> _Stated goal_:
Collect all lines below with the string "parts".
(begin)
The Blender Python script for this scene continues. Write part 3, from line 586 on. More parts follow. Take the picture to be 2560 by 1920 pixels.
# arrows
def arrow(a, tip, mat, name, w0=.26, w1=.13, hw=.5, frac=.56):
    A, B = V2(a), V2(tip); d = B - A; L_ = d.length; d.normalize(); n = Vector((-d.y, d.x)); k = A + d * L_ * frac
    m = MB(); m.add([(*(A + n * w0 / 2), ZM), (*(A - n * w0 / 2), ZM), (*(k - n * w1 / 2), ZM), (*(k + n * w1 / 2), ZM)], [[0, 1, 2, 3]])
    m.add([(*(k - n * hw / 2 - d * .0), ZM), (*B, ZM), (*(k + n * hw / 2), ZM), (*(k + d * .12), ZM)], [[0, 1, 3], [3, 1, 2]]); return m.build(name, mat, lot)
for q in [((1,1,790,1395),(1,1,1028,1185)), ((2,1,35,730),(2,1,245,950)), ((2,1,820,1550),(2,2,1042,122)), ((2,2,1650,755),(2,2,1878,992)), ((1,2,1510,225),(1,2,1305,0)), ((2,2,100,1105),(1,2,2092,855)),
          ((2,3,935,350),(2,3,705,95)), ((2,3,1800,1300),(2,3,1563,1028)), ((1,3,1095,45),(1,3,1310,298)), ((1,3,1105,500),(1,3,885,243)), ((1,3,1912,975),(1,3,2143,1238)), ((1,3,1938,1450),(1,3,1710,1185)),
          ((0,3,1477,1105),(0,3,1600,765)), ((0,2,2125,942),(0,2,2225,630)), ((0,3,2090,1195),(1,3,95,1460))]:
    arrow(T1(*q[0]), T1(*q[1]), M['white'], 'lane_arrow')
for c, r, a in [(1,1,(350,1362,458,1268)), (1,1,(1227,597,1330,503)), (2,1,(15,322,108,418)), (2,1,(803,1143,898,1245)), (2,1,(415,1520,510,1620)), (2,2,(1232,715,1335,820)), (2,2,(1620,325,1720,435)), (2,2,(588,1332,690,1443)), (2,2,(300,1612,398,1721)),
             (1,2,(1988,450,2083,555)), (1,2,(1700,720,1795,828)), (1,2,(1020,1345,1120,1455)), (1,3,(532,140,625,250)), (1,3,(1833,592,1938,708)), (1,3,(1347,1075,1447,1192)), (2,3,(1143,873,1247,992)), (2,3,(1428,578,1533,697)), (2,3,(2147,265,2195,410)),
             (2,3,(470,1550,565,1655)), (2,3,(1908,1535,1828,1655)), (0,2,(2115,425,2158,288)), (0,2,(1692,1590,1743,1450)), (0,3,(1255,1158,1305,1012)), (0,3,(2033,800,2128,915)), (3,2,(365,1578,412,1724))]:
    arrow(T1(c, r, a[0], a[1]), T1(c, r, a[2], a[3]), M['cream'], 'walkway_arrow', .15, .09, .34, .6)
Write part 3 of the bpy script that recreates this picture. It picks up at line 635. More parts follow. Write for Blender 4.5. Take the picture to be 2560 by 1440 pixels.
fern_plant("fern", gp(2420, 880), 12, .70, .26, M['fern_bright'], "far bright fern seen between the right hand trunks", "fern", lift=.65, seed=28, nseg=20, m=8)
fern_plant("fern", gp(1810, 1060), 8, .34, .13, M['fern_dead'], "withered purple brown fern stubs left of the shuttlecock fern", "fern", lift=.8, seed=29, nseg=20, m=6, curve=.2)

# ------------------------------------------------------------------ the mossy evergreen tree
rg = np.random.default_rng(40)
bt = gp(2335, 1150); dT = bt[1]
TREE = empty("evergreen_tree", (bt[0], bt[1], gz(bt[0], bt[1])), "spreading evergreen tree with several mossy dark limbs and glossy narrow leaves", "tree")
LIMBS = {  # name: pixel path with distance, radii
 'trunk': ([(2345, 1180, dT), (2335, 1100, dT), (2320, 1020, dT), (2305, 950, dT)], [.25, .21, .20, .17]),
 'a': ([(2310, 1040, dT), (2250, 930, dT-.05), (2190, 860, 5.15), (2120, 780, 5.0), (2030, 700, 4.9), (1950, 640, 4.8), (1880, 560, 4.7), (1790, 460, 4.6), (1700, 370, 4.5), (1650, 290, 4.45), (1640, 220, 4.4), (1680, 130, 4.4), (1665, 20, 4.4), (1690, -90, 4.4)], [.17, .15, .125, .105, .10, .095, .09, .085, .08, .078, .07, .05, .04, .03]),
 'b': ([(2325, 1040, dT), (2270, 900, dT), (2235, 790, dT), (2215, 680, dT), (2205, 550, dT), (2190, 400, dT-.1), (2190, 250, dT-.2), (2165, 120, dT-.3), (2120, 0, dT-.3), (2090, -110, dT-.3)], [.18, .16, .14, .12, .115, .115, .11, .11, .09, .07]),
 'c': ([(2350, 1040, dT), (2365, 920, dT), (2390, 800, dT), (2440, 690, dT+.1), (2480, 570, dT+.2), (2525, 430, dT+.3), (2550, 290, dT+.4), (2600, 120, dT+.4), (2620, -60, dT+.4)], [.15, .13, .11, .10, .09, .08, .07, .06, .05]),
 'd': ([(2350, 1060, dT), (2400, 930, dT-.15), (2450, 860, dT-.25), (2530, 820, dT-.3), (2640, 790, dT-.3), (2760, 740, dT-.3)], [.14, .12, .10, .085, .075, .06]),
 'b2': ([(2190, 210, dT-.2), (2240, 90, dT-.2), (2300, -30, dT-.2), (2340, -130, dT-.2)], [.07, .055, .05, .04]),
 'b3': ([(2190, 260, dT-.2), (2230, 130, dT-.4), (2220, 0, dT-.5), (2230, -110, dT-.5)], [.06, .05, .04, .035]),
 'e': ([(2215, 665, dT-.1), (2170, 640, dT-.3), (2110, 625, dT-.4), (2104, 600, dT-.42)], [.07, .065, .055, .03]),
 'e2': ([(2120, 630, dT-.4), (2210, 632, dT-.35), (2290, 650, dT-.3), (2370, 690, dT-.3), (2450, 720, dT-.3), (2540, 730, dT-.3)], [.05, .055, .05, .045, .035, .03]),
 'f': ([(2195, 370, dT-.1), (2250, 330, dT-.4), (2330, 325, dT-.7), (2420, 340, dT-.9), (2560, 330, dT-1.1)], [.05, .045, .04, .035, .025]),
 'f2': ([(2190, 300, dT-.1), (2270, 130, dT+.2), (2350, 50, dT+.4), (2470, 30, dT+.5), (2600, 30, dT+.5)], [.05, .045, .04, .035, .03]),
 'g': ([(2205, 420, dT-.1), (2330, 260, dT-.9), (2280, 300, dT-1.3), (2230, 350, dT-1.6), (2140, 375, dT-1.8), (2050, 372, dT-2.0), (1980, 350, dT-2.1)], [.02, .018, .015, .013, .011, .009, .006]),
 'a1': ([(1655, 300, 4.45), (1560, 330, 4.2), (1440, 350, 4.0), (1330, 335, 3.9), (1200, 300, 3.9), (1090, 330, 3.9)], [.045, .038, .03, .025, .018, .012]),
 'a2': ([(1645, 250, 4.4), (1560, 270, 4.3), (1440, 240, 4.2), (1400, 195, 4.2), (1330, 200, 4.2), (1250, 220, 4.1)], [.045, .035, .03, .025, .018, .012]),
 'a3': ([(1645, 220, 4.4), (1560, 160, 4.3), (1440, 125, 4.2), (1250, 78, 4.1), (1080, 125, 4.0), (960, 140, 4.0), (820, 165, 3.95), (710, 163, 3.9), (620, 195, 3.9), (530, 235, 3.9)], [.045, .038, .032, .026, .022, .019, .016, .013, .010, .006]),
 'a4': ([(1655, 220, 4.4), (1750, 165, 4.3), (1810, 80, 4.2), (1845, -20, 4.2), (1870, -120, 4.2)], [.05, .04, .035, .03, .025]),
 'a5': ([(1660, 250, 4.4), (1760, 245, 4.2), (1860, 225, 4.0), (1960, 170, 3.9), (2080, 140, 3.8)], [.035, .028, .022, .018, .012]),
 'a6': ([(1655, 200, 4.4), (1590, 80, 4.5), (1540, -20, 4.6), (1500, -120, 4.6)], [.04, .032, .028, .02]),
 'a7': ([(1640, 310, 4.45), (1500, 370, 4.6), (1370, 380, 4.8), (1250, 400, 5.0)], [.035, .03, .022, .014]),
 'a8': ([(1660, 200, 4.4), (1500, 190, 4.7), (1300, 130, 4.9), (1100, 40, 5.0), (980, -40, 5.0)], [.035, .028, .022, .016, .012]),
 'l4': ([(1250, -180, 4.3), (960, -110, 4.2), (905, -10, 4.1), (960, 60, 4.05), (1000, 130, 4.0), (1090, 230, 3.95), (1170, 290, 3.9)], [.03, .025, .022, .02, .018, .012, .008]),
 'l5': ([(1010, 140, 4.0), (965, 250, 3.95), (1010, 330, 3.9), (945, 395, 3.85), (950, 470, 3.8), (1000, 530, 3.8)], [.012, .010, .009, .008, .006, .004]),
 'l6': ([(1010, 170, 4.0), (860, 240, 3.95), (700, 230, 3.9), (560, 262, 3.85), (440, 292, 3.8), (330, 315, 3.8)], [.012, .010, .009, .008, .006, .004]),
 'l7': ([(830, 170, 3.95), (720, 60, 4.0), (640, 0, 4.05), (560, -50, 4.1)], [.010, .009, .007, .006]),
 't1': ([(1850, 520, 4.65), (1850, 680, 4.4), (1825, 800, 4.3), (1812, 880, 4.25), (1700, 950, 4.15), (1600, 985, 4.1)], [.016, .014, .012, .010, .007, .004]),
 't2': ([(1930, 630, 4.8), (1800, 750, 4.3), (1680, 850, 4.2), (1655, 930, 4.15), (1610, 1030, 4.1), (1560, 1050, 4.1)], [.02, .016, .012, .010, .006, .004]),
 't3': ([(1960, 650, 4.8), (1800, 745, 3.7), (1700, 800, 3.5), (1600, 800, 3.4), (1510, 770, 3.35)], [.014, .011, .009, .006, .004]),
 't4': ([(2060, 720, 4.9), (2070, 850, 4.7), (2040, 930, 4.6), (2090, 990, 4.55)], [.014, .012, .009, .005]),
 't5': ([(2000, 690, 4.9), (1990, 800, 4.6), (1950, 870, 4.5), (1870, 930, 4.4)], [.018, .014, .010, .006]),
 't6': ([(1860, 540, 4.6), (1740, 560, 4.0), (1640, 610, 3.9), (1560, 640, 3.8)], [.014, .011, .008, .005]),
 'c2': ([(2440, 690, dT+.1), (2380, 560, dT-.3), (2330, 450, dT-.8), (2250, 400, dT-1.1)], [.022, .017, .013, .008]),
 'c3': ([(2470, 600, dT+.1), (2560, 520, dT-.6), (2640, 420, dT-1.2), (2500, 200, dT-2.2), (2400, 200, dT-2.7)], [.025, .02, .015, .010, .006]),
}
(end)
> _Answer below_:
The Blender Python script for this scene continues. Write part 3, from line 586 on. More parts follow. Take the picture to be 2560 by 1920 pixels.
Write part 3 of the bpy script that recreates this picture. It picks up at line 635. More parts follow. Write for Blender 4.5. Take the picture to be 2560 by 1440 pixels.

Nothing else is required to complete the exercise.